Extract, in full, the lines below, beginning at the first and ending with the line that contains "rnd = random.Random(7)". Pictures do not belong in the copy.
● ● ● ●
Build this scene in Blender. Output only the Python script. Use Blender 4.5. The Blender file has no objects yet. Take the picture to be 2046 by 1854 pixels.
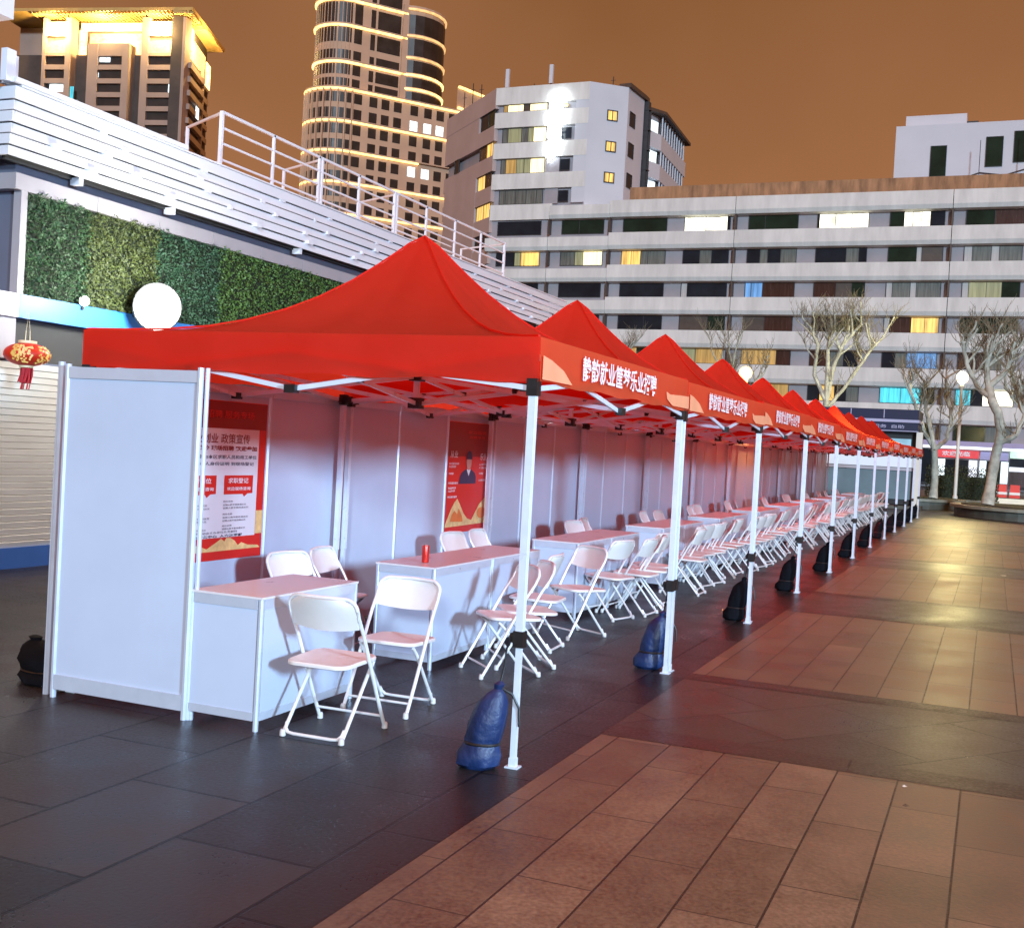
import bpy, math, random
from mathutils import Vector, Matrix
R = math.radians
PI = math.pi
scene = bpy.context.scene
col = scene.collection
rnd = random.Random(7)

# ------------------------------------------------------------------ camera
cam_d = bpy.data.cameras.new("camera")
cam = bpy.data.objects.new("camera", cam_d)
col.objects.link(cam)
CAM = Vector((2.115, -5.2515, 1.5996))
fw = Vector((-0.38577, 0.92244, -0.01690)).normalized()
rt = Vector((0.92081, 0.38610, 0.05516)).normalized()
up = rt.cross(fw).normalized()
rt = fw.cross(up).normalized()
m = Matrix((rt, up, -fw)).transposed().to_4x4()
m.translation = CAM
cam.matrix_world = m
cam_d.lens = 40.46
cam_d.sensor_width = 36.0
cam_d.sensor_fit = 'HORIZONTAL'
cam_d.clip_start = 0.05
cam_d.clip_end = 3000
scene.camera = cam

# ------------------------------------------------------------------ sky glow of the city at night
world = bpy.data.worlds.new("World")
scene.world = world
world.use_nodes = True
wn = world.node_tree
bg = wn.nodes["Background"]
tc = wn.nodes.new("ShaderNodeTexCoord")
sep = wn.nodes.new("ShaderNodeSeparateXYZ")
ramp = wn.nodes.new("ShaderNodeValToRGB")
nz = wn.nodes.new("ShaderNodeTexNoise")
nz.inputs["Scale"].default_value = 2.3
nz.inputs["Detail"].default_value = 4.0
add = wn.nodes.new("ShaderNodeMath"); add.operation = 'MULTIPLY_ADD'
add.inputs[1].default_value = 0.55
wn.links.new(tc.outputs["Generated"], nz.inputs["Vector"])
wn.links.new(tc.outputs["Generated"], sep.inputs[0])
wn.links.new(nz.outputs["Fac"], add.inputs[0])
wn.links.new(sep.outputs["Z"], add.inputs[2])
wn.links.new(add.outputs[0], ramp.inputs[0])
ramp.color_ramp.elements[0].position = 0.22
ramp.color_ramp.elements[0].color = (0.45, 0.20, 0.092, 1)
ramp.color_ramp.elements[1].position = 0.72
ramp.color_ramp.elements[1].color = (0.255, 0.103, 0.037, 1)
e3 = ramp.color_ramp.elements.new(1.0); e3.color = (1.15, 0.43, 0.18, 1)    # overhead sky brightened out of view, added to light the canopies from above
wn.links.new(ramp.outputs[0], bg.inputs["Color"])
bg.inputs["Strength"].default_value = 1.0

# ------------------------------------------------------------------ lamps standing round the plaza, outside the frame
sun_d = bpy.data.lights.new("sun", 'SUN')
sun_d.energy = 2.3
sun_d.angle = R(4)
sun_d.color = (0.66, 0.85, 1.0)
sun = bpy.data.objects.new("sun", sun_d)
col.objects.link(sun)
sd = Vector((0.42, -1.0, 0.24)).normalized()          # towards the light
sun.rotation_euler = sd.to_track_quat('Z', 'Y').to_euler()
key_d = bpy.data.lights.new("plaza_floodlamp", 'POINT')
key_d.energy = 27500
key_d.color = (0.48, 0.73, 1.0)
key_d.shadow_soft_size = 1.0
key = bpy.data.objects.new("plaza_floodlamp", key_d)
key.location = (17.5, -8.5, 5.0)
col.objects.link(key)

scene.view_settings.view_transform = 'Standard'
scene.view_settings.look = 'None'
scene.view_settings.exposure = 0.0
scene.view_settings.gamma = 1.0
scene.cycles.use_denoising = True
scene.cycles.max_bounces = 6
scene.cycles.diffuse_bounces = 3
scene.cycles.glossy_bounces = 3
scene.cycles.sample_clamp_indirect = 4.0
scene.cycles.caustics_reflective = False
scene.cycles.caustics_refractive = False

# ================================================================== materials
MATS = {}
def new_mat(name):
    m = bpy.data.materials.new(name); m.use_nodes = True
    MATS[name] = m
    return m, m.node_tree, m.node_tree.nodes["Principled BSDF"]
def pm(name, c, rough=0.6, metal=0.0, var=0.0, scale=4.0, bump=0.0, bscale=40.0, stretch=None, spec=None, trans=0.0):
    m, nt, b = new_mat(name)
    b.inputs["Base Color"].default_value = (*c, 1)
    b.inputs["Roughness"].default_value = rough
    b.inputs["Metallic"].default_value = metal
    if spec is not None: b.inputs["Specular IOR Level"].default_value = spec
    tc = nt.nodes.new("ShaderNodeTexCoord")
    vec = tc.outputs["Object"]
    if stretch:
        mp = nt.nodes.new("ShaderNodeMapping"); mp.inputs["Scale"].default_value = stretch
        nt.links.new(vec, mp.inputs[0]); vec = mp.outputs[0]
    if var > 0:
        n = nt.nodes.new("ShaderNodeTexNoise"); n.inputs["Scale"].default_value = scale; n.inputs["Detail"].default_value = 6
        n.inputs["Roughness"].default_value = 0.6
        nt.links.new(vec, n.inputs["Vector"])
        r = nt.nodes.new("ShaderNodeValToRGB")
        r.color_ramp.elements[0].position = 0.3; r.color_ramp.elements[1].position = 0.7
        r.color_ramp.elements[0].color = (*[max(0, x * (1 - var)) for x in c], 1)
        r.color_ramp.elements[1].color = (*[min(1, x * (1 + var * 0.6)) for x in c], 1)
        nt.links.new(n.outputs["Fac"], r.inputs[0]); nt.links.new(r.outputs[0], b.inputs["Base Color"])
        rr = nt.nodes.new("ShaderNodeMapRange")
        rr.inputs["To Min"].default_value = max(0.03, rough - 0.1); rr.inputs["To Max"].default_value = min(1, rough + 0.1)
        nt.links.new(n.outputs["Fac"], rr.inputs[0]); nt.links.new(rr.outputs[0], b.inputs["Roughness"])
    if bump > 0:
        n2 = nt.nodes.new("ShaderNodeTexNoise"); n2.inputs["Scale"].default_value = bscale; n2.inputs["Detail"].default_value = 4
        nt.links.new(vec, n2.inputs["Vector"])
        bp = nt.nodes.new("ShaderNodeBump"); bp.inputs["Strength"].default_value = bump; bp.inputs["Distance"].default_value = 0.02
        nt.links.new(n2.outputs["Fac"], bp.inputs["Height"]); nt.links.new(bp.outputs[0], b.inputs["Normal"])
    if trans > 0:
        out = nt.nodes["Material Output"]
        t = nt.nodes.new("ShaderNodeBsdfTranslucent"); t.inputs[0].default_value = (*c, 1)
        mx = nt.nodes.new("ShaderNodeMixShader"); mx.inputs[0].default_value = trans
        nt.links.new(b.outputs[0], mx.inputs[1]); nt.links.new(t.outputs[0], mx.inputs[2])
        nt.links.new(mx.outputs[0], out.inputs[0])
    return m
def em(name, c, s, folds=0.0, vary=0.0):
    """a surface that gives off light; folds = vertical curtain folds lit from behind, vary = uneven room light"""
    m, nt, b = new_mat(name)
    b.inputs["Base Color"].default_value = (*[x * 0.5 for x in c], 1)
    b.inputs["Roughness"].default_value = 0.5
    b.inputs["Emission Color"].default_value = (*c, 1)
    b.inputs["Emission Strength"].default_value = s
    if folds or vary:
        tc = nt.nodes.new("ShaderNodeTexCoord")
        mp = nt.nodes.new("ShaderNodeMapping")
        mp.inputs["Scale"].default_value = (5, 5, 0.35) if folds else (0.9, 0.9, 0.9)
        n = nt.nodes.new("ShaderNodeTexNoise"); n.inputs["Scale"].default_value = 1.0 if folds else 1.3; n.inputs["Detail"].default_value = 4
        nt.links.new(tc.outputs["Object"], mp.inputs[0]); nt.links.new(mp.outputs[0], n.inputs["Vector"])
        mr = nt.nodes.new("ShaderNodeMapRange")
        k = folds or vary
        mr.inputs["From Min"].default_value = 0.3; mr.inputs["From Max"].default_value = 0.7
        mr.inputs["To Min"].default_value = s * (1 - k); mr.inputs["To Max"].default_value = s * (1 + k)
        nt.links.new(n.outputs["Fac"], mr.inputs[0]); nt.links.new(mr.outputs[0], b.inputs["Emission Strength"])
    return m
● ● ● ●
RESULT.
Build this scene in Blender. Output only the Python script. Use Blender 4.5. The Blender file has no objects yet. Take the picture to be 2046 by 1854 pixels.
import bpy, math, random
from mathutils import Vector, Matrix
R = math.radians
PI = math.pi
scene = bpy.context.scene
col = scene.collection
rnd = random.Random(7)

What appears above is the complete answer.